Avec ‘‘J’ai perdu un Bédouin dans Paris’’ (éd. Grasset, Paris, 1er octobre 2025), Arthur Essebag signe son premier livre. Connu pour son parcours dans le divertissement, il choisit ici une parole personnelle, construite autour des événements du 7 octobre 2023. Le texte se concentre sur l’expérience vécue et la manière dont l’écriture devient un outil pour traverser le choc, sans émettre de jugement politique ou moral.

Djamal Guettala 

Le récit commence sur un moment de rupture. Dans le chapitre En apnée, l’auteur écrit : «Ma vie s’arrête. D’un coup. Comme un flingue sur la tempe.» Cette phrase inaugure une écriture fragmentée et haletante, reflétant l’état de sidération. «Le 7 octobre, quelque chose explose. Pas dehors. Dedans», poursuit-il, illustrant le basculement intérieur et la violence de l’expérience.

Arthur Essebag rapporte ce qu’il voit sur son téléphone : «Des enfants éventrés. Des femmes violées jusqu’à ce que mort s’ensuive. Des bébés brûlés.» Il souligne que ces images sont filmées et diffusées par les auteurs eux-mêmes : «Des vidéos. Des putains de vidéos. Avec des bébés.» Le texte décrit la paralysie, l’isolement et l’obsession qui suivent, ainsi que les tentatives infructueuses de comprendre ou d’espérer que tout soit faux : «À chercher une faille, une contradiction, un miracle. Quelqu’un pour me dire : c’est faux. Mais non. Personne.»
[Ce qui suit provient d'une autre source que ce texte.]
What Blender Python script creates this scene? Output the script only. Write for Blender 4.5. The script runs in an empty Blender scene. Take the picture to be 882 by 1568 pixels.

Transformer la douleur en action

L’écriture est marquée par la fragmentation et la répétition, reflétant la tension psychologique de l’auteur. Il évoque également un temps suspendu : «Des jours sans parler. Des jours sans manger.» Le rythme haletant et les phrases courtes rendent le récit immersif, permettant au lecteur de percevoir la difficulté à reprendre un rythme normal après le choc.

Une dimension essentielle du texte est la mémoire et l’identité. Arthur Essebag explique comment cet événement réactive un héritage familial et historique : «Un cri juif. Un cri venu du fond. Des cendres. Des trains. Des barbelés.» Il souligne l’émergence d’une parole identitaire jusque-là silencieuse : «J’ai dit “Je” et j’ai dit “juif”. Presque malgré moi.» La quatrième de couverture précise que l’écriture est née du besoin de «transformer la douleur en action» et de retrouver un souffle dans l’expérience du traumatisme.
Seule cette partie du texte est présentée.